BB: We always like to ask if you have any tips or best practices to share with your school nutrition colleagues when it comes to serving school breakfast.

DG: The best thing for elementary schools is breakfast-in-the-classroom. It reduces the most barriers, and that’s always the best answer to doing school breakfast. If you have principal support it makes it easy, but if you don’t I recommend getting the support of a couple of teachers and doing a pilot. I push a lot of things through by saying, “Let’s do a pilot!” I usually get one really responsive teacher and then I look for the teacher who is a critic, or someone who doesn’t want to do it as much—you talk them into doing it for a short amount of time as a pilot. Be realistic about it—it is more work for a teacher. When you have a teacher’s voice who will support it, that is when you can get other things done. When it’s just you, it’s more difficult.

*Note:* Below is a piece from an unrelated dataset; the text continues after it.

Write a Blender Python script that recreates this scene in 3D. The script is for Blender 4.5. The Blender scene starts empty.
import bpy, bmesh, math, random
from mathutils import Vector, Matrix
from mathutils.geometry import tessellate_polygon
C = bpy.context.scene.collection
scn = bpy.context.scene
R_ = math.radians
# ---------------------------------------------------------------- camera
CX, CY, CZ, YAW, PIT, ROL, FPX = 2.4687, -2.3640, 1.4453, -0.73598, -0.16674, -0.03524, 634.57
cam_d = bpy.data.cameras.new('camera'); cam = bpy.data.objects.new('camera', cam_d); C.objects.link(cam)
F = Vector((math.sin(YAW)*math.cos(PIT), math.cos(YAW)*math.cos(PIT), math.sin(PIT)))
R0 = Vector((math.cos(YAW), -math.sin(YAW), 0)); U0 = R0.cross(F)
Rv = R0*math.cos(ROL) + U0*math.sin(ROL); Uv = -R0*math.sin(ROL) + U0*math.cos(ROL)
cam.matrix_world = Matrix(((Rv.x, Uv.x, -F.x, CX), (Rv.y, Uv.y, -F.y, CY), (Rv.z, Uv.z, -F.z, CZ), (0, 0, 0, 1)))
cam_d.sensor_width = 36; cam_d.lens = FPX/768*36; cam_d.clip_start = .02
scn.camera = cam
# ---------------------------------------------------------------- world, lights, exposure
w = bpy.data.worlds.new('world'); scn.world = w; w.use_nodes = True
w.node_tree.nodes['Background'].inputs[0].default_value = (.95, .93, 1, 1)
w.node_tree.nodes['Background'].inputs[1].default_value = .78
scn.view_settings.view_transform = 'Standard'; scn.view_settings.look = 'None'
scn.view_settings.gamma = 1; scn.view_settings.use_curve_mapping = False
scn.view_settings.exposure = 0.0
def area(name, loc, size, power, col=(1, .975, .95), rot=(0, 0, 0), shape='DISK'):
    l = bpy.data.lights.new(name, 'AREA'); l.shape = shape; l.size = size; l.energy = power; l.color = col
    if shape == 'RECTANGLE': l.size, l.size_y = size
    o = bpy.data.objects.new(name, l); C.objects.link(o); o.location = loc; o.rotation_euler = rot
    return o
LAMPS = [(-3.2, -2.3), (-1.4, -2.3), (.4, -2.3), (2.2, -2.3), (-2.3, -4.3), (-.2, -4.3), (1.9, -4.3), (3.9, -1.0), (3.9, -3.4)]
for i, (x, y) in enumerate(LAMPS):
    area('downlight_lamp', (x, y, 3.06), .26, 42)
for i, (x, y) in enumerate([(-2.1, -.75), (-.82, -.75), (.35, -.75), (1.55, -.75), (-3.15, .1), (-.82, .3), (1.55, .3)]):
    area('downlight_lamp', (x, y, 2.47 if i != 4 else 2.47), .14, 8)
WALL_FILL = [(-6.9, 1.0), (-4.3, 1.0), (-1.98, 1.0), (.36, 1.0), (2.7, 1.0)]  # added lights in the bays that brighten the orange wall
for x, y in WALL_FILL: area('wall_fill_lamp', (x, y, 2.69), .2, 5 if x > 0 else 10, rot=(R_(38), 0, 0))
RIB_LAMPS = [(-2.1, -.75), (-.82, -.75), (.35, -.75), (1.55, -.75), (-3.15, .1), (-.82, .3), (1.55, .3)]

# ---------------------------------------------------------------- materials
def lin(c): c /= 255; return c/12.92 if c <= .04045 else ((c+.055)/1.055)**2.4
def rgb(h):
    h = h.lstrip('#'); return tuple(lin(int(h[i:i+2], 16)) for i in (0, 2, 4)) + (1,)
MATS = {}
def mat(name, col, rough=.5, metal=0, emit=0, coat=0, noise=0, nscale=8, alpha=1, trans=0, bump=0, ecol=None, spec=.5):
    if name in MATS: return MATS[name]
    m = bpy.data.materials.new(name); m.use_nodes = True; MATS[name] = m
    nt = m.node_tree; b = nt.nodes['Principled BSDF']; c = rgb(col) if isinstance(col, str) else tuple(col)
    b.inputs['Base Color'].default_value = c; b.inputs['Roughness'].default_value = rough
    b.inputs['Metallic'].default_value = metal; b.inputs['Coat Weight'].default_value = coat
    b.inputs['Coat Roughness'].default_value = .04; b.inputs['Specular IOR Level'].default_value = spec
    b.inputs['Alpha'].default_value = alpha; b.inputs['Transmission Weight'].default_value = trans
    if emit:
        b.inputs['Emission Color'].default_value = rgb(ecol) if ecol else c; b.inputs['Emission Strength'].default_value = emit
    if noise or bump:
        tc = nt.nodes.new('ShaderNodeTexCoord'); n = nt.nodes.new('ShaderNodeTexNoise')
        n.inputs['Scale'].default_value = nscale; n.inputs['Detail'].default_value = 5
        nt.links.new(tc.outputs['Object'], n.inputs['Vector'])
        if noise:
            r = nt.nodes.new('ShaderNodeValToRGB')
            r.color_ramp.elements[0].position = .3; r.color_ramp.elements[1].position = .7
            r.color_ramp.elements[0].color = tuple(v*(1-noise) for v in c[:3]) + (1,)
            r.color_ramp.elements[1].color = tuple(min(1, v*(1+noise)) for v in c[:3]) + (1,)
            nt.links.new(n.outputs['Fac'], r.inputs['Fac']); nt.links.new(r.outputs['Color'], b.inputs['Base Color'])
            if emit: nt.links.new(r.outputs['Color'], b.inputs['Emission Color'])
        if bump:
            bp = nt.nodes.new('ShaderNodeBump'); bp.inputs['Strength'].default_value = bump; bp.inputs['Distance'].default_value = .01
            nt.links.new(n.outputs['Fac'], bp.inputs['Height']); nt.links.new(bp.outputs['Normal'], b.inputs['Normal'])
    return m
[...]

BB: Principal champions and teacher champions make such a difference. We hear that time and again. Do you have any other creative school nutrition programming you want to share with us?

DG: We have a program here in our state called “Cultivate Michigan.” It focuses on locally-grown foods throughout the year, and encourages institutions to serve them. We have worked with our local career tech center where they have a culinary program. We worked with them around Cultivate Michigan, and three times a year we will develop a recipe with them we can use in schools.

The kids at the career tech center develop recipes, then we pick two of them and they come into our kitchens and produce it, and then do taste tests in all eight of our buildings. We did winter squash in November; the students came up with a black bean butternut squash salsa and it was awesome! That was my Christmas dish for like two of my Christmas parties!

You’re talking about [students] doing 2,000 taste testing servings, and processing something crazy like eighty pounds of diced butternut squash. It’s a win for the culinary kids because they get to create something and take it to execution, and do it in bulk. It’s simpler to make one plate that someone is going to eat right away, but we’re talking about making 2,000 servings that you are going to make in one location, finish at another, and hold the food—they have to know how to do that, and what the food will look like at the end of that process.

Then the kids come out and execute the dish, which gives them these real world [situations]—you forgot the Solo cups, so what are you going to put the food in? We forgot about this utensil, what do we need to do? A lot of skills those kids need. My students get to try new foods and go home with the recipe for their families—it’s just a great program and we love being a part of it.